* **WRITTEN REQUEST**
Each record below should be output verbatim, without pictures.

[Stored items from a collection]
- - -
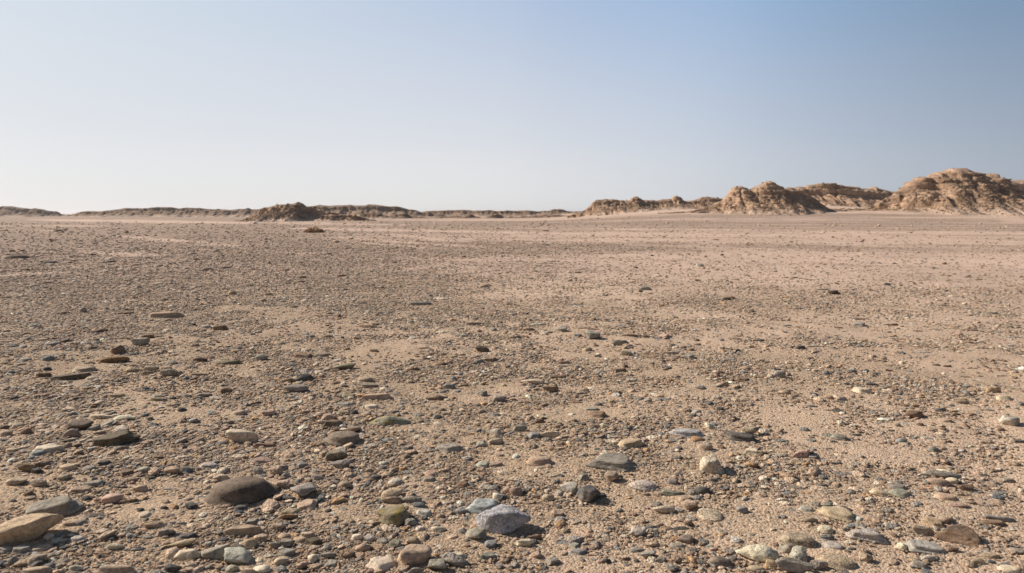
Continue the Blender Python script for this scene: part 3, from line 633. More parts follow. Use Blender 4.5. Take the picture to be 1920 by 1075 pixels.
MIDS = {  # crops 480 x 140 shown four times larger
 (0,430): """35 8 60 14 b s;445 8 60 22 b a;945 15 28 12 db o;400 75 60 12 b f;765 70 50 12 b f;605 105 25 18 db o;700 92 25 14 db o;370 152 60 12 b f;690 188 60 20 db s;820 218 60 18 lt f;830 240 60 14 dg f;820 262 50 14 b f;
925 255 62 22 rb o;1020 265 60 14 b f;1100 210 46 18 db o;1395 195 50 12 b f;1470 225 50 16 b a;1270 258 34 14 g o;1660 150 30 16 b o;1650 180 40 8 db f;1680 220 25 10 db o;1800 172 36 10 b o;1670 242 40 14 b o;
1550 302 90 22 g2 o;905 297 40 14 w o;1275 317 50 14 b o;1325 282 28 16 lt o;200 302 50 18 db o;120 215 170 10 g2 l;160 205 70 14 g o;640 312 30 12 b o;1010 327 50 12 b o;1415 362 40 22 g o;1470 368 70 14 g l;
540 377 50 14 g f;1195 402 68 24 lt o 8;1240 405 30 24 y o;1275 400 38 22 g o;1038 430 34 20 lg o;910 447 42 22 w o;870 452 60 12 t f;1255 452 32 18 lt o;1255 474 45 16 t f;1455 468 50 24 w o;1310 452 30 16 w o;
595 460 24 14 w o;640 455 34 10 lt o;685 438 44 12 dg o;585 435 34 12 dg f;1120 460 34 14 db o;160 495 38 18 lt o;1740 475 58 34 y a;1815 458 100 16 lt l 5;1870 420 60 14 db f;1225 518 70 32 db o;1310 525 70 14 db f;
985 535 90 16 lt l;1135 530 90 14 b f;30 508 80 18 b f;265 455 40 14 dg f;305 452 34 14 b o;1500 425 40 16 lt o;200 340 30 10 b o;470 428 50 10 b f;580 545 40 14 dg f;1680 495 60 12 t f;55 185 60 14 b f;90 162 50 14 b o;
170 160 50 14 b o;540 200 50 12 g f;370 245 90 20 dg f;1560 265 60 12 dg f;1900 300 40 18 b o;1700 287 70 10 db f;1830 330 40 14 b o""",
 (480,430): """70 140 34 10 b o;540 183 42 12 b o;275 185 30 16 g o;95 250 30 20 b a;215 298 60 28 b a;50 290 50 14 g f;455 243 40 12 b f;625 245 20 14 p o;735 250 24 10 b o;880 260 26 8 db o;910 232 20 10 b o;965 230 30 8 b f;
1015 272 30 10 b f;345 358 62 18 b o;70 385 46 16 t o;340 392 60 16 b o;640 345 70 22 b f;670 400 70 22 g s;815 327 40 8 db f;1125 128 26 8 b o;1420 172 28 12 g o;868 402 30 14 lt o;945 433 34 20 b a;795 415 20 10 lt o;
1075 490 54 12 db f;1390 518 112 24 lt s;1395 450 60 12 t f;195 462 36 16 t o;320 500 90 16 t s;90 485 60 16 b f;45 530 60 28 t o;170 522 50 20 dg s;200 538 60 18 lg o;360 535 50 20 w o;260 525 30 18 p o;65 430 50 10 b f;
1560 205 30 14 b o;1605 243 20 10 b o;1130 285 30 8 b f;150 335 30 24 b a;55 338 40 14 t f;640 505 22 24 lt a;240 405 40 14 b o;1290 482 30 14 b o;1850 418 30 14 g o;885 435 40 14 b o;1135 250 34 10 b f""",
 (960,430): """570 120 16 10 db o;360 115 14 7 db o;1050 195 20 12 db o;325 238 34 10 db o;265 322 34 12 dg o;140 368 34 14 g2 o;430 322 30 18 w o;495 323 50 14 db f;1575 190 30 14 db o;1440 285 24 26 b a;1848 260 60 12 lt l;
1540 295 24 14 b o;910 243 30 8 b f;1610 383 34 18 lt o;1688 377 40 12 b f;1905 382 16 10 dg o;700 492 34 12 db f;655 495 34 10 b f;1000 440 90 34 g a;965 462 30 20 db a;1090 345 60 20 lt f;1610 520 60 26 db a;
1650 515 60 20 b a;1760 342 50 16 b f;200 553 20 10 db o;70 535 24 12 b o;1030 360 30 14 b f;520 300 40 10 b f;930 285 30 16 b o;250 10 50 10 b f;1880 200 26 16 g o;1530 78 40 8 b f;800 525 40 8 b f;890 395 44 14 lt f""",
 (1440,430): """1075 24 22 10 db o;600 26 14 10 b o;1135 95 12 8 b o;638 165 14 8 db o;1130 175 22 10 b o;778 252 20 10 db o;838 252 24 10 db o;1110 257 30 8 b f;1020 257 40 8 lt f;1310 335 50 10 g f;1360 348 34 12 b o;
1505 358 60 8 b f;1905 353 26 16 b o;200 362 44 12 db f;252 365 34 10 db f;518 403 26 20 db o;895 412 56 20 g a;1150 400 30 12 b o;1098 402 24 12 b o;1355 383 46 10 b f;1455 436 20 14 db o;940 438 30 12 g o;
410 452 90 10 lt l;590 453 44 12 b f;790 458 52 14 b f;520 478 36 14 b o;625 482 60 16 g o;1635 488 50 18 bg o;1340 460 40 14 b o;1815 424 40 12 b o;120 342 18 10 b o;800 378 34 10 b f;855 380 34 8 b f;
1270 450 44 8 b f;1180 483 34 10 b f;1310 500 44 8 b f;310 550 30 10 b f;375 490 40 10 t f;1580 375 50 8 b f;330 378 50 8 b f;760 305 40 10 b f;145 555 26 10 db o""",
}

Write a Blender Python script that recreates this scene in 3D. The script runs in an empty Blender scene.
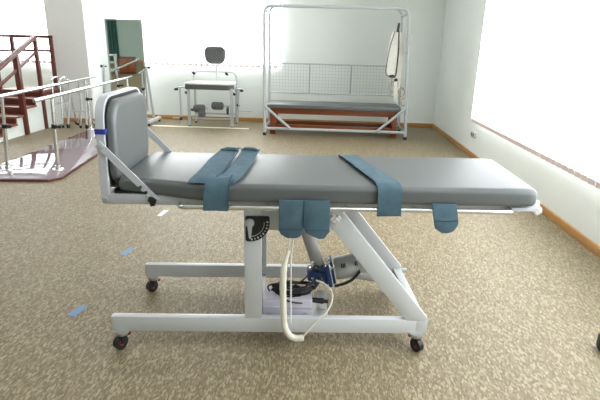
- - -
* **SOLUTION TO THE EXERCISE**
Continue the Blender Python script for this scene: part 3, from line 633. More parts follow. Use Blender 4.5. Take the picture to be 1920 by 1075 pixels.
MIDS = {  # crops 480 x 140 shown four times larger
 (0,430): """35 8 60 14 b s;445 8 60 22 b a;945 15 28 12 db o;400 75 60 12 b f;765 70 50 12 b f;605 105 25 18 db o;700 92 25 14 db o;370 152 60 12 b f;690 188 60 20 db s;820 218 60 18 lt f;830 240 60 14 dg f;820 262 50 14 b f;
925 255 62 22 rb o;1020 265 60 14 b f;1100 210 46 18 db o;1395 195 50 12 b f;1470 225 50 16 b a;1270 258 34 14 g o;1660 150 30 16 b o;1650 180 40 8 db f;1680 220 25 10 db o;1800 172 36 10 b o;1670 242 40 14 b o;
1550 302 90 22 g2 o;905 297 40 14 w o;1275 317 50 14 b o;1325 282 28 16 lt o;200 302 50 18 db o;120 215 170 10 g2 l;160 205 70 14 g o;640 312 30 12 b o;1010 327 50 12 b o;1415 362 40 22 g o;1470 368 70 14 g l;
540 377 50 14 g f;1195 402 68 24 lt o 8;1240 405 30 24 y o;1275 400 38 22 g o;1038 430 34 20 lg o;910 447 42 22 w o;870 452 60 12 t f;1255 452 32 18 lt o;1255 474 45 16 t f;1455 468 50 24 w o;1310 452 30 16 w o;
595 460 24 14 w o;640 455 34 10 lt o;685 438 44 12 dg o;585 435 34 12 dg f;1120 460 34 14 db o;160 495 38 18 lt o;1740 475 58 34 y a;1815 458 100 16 lt l 5;1870 420 60 14 db f;1225 518 70 32 db o;1310 525 70 14 db f;
985 535 90 16 lt l;1135 530 90 14 b f;30 508 80 18 b f;265 455 40 14 dg f;305 452 34 14 b o;1500 425 40 16 lt o;200 340 30 10 b o;470 428 50 10 b f;580 545 40 14 dg f;1680 495 60 12 t f;55 185 60 14 b f;90 162 50 14 b o;
170 160 50 14 b o;540 200 50 12 g f;370 245 90 20 dg f;1560 265 60 12 dg f;1900 300 40 18 b o;1700 287 70 10 db f;1830 330 40 14 b o""",
 (480,430): """70 140 34 10 b o;540 183 42 12 b o;275 185 30 16 g o;95 250 30 20 b a;215 298 60 28 b a;50 290 50 14 g f;455 243 40 12 b f;625 245 20 14 p o;735 250 24 10 b o;880 260 26 8 db o;910 232 20 10 b o;965 230 30 8 b f;
1015 272 30 10 b f;345 358 62 18 b o;70 385 46 16 t o;340 392 60 16 b o;640 345 70 22 b f;670 400 70 22 g s;815 327 40 8 db f;1125 128 26 8 b o;1420 172 28 12 g o;868 402 30 14 lt o;945 433 34 20 b a;795 415 20 10 lt o;
1075 490 54 12 db f;1390 518 112 24 lt s;1395 450 60 12 t f;195 462 36 16 t o;320 500 90 16 t s;90 485 60 16 b f;45 530 60 28 t o;170 522 50 20 dg s;200 538 60 18 lg o;360 535 50 20 w o;260 525 30 18 p o;65 430 50 10 b f;
1560 205 30 14 b o;1605 243 20 10 b o;1130 285 30 8 b f;150 335 30 24 b a;55 338 40 14 t f;640 505 22 24 lt a;240 405 40 14 b o;1290 482 30 14 b o;1850 418 30 14 g o;885 435 40 14 b o;1135 250 34 10 b f""",
 (960,430): """570 120 16 10 db o;360 115 14 7 db o;1050 195 20 12 db o;325 238 34 10 db o;265 322 34 12 dg o;140 368 34 14 g2 o;430 322 30 18 w o;495 323 50 14 db f;1575 190 30 14 db o;1440 285 24 26 b a;1848 260 60 12 lt l;
1540 295 24 14 b o;910 243 30 8 b f;1610 383 34 18 lt o;1688 377 40 12 b f;1905 382 16 10 dg o;700 492 34 12 db f;655 495 34 10 b f;1000 440 90 34 g a;965 462 30 20 db a;1090 345 60 20 lt f;1610 520 60 26 db a;
1650 515 60 20 b a;1760 342 50 16 b f;200 553 20 10 db o;70 535 24 12 b o;1030 360 30 14 b f;520 300 40 10 b f;930 285 30 16 b o;250 10 50 10 b f;1880 200 26 16 g o;1530 78 40 8 b f;800 525 40 8 b f;890 395 44 14 lt f""",
 (1440,430): """1075 24 22 10 db o;600 26 14 10 b o;1135 95 12 8 b o;638 165 14 8 db o;1130 175 22 10 b o;778 252 20 10 db o;838 252 24 10 db o;1110 257 30 8 b f;1020 257 40 8 lt f;1310 335 50 10 g f;1360 348 34 12 b o;
1505 358 60 8 b f;1905 353 26 16 b o;200 362 44 12 db f;252 365 34 10 db f;518 403 26 20 db o;895 412 56 20 g a;1150 400 30 12 b o;1098 402 24 12 b o;1355 383 46 10 b f;1455 436 20 14 db o;940 438 30 12 g o;
410 452 90 10 lt l;590 453 44 12 b f;790 458 52 14 b f;520 478 36 14 b o;625 482 60 16 g o;1635 488 50 18 bg o;1340 460 40 14 b o;1815 424 40 12 b o;120 342 18 10 b o;800 378 34 10 b f;855 380 34 8 b f;
1270 450 44 8 b f;1180 483 34 10 b f;1310 500 44 8 b f;310 550 30 10 b f;375 490 40 10 t f;1580 375 50 8 b f;330 378 50 8 b f;760 305 40 10 b f;145 555 26 10 db o""",
}

Write a Blender Python script that recreates this scene in 3D. The script runs in an empty Blender scene.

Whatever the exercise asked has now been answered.